- _Problem statement_:
All of the lines below are to be printed again exactly; images are excluded from the output.

+++ Recorded information +++

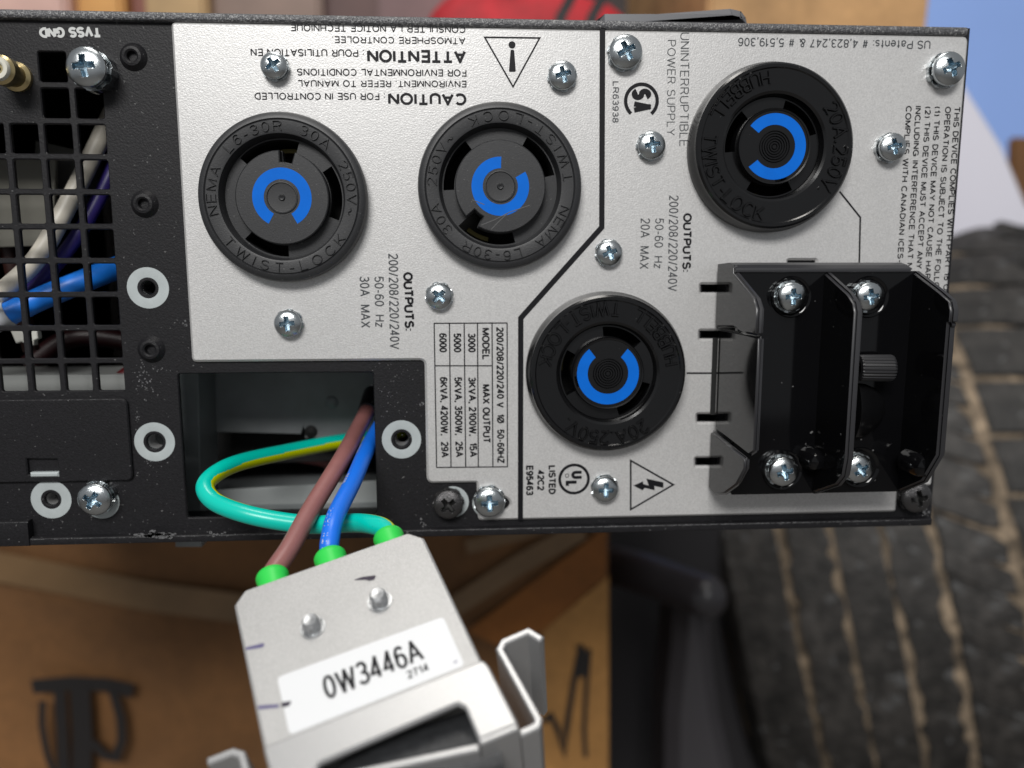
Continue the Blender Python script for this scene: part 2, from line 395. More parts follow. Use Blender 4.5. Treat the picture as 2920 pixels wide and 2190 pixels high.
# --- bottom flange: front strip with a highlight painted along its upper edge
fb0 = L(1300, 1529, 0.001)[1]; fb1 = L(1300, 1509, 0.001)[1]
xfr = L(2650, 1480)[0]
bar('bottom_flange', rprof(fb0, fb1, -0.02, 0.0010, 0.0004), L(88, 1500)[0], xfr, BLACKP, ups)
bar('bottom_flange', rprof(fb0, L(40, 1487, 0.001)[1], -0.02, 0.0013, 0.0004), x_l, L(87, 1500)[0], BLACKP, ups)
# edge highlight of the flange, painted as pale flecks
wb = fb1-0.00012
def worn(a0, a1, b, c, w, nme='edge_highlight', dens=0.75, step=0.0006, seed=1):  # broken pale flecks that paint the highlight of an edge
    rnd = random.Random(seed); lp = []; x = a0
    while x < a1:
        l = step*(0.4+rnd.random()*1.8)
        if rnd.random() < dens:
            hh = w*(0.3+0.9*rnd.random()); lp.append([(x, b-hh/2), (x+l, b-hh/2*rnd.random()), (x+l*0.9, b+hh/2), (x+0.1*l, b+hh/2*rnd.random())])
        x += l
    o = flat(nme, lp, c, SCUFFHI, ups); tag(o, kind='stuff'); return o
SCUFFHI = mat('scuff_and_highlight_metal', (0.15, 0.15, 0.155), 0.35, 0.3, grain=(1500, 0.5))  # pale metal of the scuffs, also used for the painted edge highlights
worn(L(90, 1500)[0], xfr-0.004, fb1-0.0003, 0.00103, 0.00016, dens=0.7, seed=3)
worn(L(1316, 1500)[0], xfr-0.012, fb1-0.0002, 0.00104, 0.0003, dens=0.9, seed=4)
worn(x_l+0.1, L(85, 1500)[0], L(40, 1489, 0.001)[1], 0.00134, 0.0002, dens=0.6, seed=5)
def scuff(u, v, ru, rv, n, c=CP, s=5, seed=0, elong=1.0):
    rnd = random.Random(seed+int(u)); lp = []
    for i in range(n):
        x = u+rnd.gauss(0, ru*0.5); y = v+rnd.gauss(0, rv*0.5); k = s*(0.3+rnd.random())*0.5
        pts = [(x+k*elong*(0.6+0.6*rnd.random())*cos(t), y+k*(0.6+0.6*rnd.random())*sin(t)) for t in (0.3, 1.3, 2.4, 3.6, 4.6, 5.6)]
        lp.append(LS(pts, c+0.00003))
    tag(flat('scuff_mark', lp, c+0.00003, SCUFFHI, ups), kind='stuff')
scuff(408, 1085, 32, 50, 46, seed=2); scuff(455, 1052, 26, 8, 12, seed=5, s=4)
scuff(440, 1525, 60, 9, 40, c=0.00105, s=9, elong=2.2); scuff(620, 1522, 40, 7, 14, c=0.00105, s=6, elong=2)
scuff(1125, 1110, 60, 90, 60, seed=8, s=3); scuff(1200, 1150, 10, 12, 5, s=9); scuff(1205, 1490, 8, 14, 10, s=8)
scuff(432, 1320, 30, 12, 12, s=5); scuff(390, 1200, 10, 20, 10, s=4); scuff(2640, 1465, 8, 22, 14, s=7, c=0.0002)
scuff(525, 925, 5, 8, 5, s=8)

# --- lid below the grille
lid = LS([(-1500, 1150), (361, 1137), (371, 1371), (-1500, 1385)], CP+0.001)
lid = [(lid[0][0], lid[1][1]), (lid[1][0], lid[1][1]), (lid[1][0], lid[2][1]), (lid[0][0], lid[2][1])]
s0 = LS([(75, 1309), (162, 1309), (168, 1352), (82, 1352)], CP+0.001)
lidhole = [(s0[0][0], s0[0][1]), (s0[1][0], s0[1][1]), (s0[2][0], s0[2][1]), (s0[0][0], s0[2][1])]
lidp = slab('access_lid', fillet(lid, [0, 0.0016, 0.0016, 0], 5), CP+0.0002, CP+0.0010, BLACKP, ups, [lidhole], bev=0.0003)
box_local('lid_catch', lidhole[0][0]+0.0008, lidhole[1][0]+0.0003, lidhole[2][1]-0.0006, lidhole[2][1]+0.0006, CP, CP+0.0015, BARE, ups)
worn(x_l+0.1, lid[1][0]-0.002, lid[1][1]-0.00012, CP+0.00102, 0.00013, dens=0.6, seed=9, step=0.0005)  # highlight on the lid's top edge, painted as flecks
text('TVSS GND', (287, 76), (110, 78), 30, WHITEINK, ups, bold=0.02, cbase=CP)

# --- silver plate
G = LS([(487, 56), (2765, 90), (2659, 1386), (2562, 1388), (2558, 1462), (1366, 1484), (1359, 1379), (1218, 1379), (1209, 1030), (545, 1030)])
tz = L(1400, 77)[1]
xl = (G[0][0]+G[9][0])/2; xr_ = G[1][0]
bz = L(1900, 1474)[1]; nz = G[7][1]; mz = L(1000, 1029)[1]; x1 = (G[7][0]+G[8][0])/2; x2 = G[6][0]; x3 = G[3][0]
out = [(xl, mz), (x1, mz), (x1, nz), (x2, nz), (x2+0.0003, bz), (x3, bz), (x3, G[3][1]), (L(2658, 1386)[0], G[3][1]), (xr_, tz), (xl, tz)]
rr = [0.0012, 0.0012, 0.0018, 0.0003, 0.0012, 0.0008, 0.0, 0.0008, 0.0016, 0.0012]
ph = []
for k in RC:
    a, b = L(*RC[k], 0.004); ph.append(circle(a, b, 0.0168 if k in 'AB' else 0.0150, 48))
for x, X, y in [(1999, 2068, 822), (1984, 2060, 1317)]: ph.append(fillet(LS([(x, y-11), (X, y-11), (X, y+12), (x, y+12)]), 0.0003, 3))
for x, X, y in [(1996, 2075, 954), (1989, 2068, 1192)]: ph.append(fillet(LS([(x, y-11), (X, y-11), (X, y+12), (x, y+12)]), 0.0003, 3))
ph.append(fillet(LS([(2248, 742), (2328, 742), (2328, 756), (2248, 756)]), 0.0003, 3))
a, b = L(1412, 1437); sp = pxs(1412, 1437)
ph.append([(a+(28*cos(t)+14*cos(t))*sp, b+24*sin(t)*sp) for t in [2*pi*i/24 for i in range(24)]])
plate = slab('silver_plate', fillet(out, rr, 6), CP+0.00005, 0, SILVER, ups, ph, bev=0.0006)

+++

- _Answer to this task_:
Continue the Blender Python script for this scene: part 2, from line 395. More parts follow. Use Blender 4.5. Treat the picture as 2920 pixels wide and 2190 pixels high.
# --- bottom flange: front strip with a highlight painted along its upper edge
fb0 = L(1300, 1529, 0.001)[1]; fb1 = L(1300, 1509, 0.001)[1]
xfr = L(2650, 1480)[0]
bar('bottom_flange', rprof(fb0, fb1, -0.02, 0.0010, 0.0004), L(88, 1500)[0], xfr, BLACKP, ups)
bar('bottom_flange', rprof(fb0, L(40, 1487, 0.001)[1], -0.02, 0.0013, 0.0004), x_l, L(87, 1500)[0], BLACKP, ups)
# edge highlight of the flange, painted as pale flecks
wb = fb1-0.00012
def worn(a0, a1, b, c, w, nme='edge_highlight', dens=0.75, step=0.0006, seed=1):  # broken pale flecks that paint the highlight of an edge
    rnd = random.Random(seed); lp = []; x = a0
    while x < a1:
        l = step*(0.4+rnd.random()*1.8)
        if rnd.random() < dens:
            hh = w*(0.3+0.9*rnd.random()); lp.append([(x, b-hh/2), (x+l, b-hh/2*rnd.random()), (x+l*0.9, b+hh/2), (x+0.1*l, b+hh/2*rnd.random())])
        x += l
    o = flat(nme, lp, c, SCUFFHI, ups); tag(o, kind='stuff'); return o
SCUFFHI = mat('scuff_and_highlight_metal', (0.15, 0.15, 0.155), 0.35, 0.3, grain=(1500, 0.5))  # pale metal of the scuffs, also used for the painted edge highlights
worn(L(90, 1500)[0], xfr-0.004, fb1-0.0003, 0.00103, 0.00016, dens=0.7, seed=3)
worn(L(1316, 1500)[0], xfr-0.012, fb1-0.0002, 0.00104, 0.0003, dens=0.9, seed=4)
worn(x_l+0.1, L(85, 1500)[0], L(40, 1489, 0.001)[1], 0.00134, 0.0002, dens=0.6, seed=5)
def scuff(u, v, ru, rv, n, c=CP, s=5, seed=0, elong=1.0):
    rnd = random.Random(seed+int(u)); lp = []
    for i in range(n):
        x = u+rnd.gauss(0, ru*0.5); y = v+rnd.gauss(0, rv*0.5); k = s*(0.3+rnd.random())*0.5
        pts = [(x+k*elong*(0.6+0.6*rnd.random())*cos(t), y+k*(0.6+0.6*rnd.random())*sin(t)) for t in (0.3, 1.3, 2.4, 3.6, 4.6, 5.6)]
        lp.append(LS(pts, c+0.00003))
    tag(flat('scuff_mark', lp, c+0.00003, SCUFFHI, ups), kind='stuff')
scuff(408, 1085, 32, 50, 46, seed=2); scuff(455, 1052, 26, 8, 12, seed=5, s=4)
scuff(440, 1525, 60, 9, 40, c=0.00105, s=9, elong=2.2); scuff(620, 1522, 40, 7, 14, c=0.00105, s=6, elong=2)
scuff(1125, 1110, 60, 90, 60, seed=8, s=3); scuff(1200, 1150, 10, 12, 5, s=9); scuff(1205, 1490, 8, 14, 10, s=8)
scuff(432, 1320, 30, 12, 12, s=5); scuff(390, 1200, 10, 20, 10, s=4); scuff(2640, 1465, 8, 22, 14, s=7, c=0.0002)
scuff(525, 925, 5, 8, 5, s=8)

# --- lid below the grille
lid = LS([(-1500, 1150), (361, 1137), (371, 1371), (-1500, 1385)], CP+0.001)
lid = [(lid[0][0], lid[1][1]), (lid[1][0], lid[1][1]), (lid[1][0], lid[2][1]), (lid[0][0], lid[2][1])]
s0 = LS([(75, 1309), (162, 1309), (168, 1352), (82, 1352)], CP+0.001)
lidhole = [(s0[0][0], s0[0][1]), (s0[1][0], s0[1][1]), (s0[2][0], s0[2][1]), (s0[0][0], s0[2][1])]
lidp = slab('access_lid', fillet(lid, [0, 0.0016, 0.0016, 0], 5), CP+0.0002, CP+0.0010, BLACKP, ups, [lidhole], bev=0.0003)
box_local('lid_catch', lidhole[0][0]+0.0008, lidhole[1][0]+0.0003, lidhole[2][1]-0.0006, lidhole[2][1]+0.0006, CP, CP+0.0015, BARE, ups)
worn(x_l+0.1, lid[1][0]-0.002, lid[1][1]-0.00012, CP+0.00102, 0.00013, dens=0.6, seed=9, step=0.0005)  # highlight on the lid's top edge, painted as flecks
text('TVSS GND', (287, 76), (110, 78), 30, WHITEINK, ups, bold=0.02, cbase=CP)

# --- silver plate
G = LS([(487, 56), (2765, 90), (2659, 1386), (2562, 1388), (2558, 1462), (1366, 1484), (1359, 1379), (1218, 1379), (1209, 1030), (545, 1030)])
tz = L(1400, 77)[1]
xl = (G[0][0]+G[9][0])/2; xr_ = G[1][0]
bz = L(1900, 1474)[1]; nz = G[7][1]; mz = L(1000, 1029)[1]; x1 = (G[7][0]+G[8][0])/2; x2 = G[6][0]; x3 = G[3][0]
out = [(xl, mz), (x1, mz), (x1, nz), (x2, nz), (x2+0.0003, bz), (x3, bz), (x3, G[3][1]), (L(2658, 1386)[0], G[3][1]), (xr_, tz), (xl, tz)]
rr = [0.0012, 0.0012, 0.0018, 0.0003, 0.0012, 0.0008, 0.0, 0.0008, 0.0016, 0.0012]
ph = []
for k in RC:
    a, b = L(*RC[k], 0.004); ph.append(circle(a, b, 0.0168 if k in 'AB' else 0.0150, 48))
for x, X, y in [(1999, 2068, 822), (1984, 2060, 1317)]: ph.append(fillet(LS([(x, y-11), (X, y-11), (X, y+12), (x, y+12)]), 0.0003, 3))
for x, X, y in [(1996, 2075, 954), (1989, 2068, 1192)]: ph.append(fillet(LS([(x, y-11), (X, y-11), (X, y+12), (x, y+12)]), 0.0003, 3))
ph.append(fillet(LS([(2248, 742), (2328, 742), (2328, 756), (2248, 756)]), 0.0003, 3))
a, b = L(1412, 1437); sp = pxs(1412, 1437)
ph.append([(a+(28*cos(t)+14*cos(t))*sp, b+24*sin(t)*sp) for t in [2*pi*i/24 for i in range(24)]])
plate = slab('silver_plate', fillet(out, rr, 6), CP+0.00005, 0, SILVER, ups, ph, bev=0.0006)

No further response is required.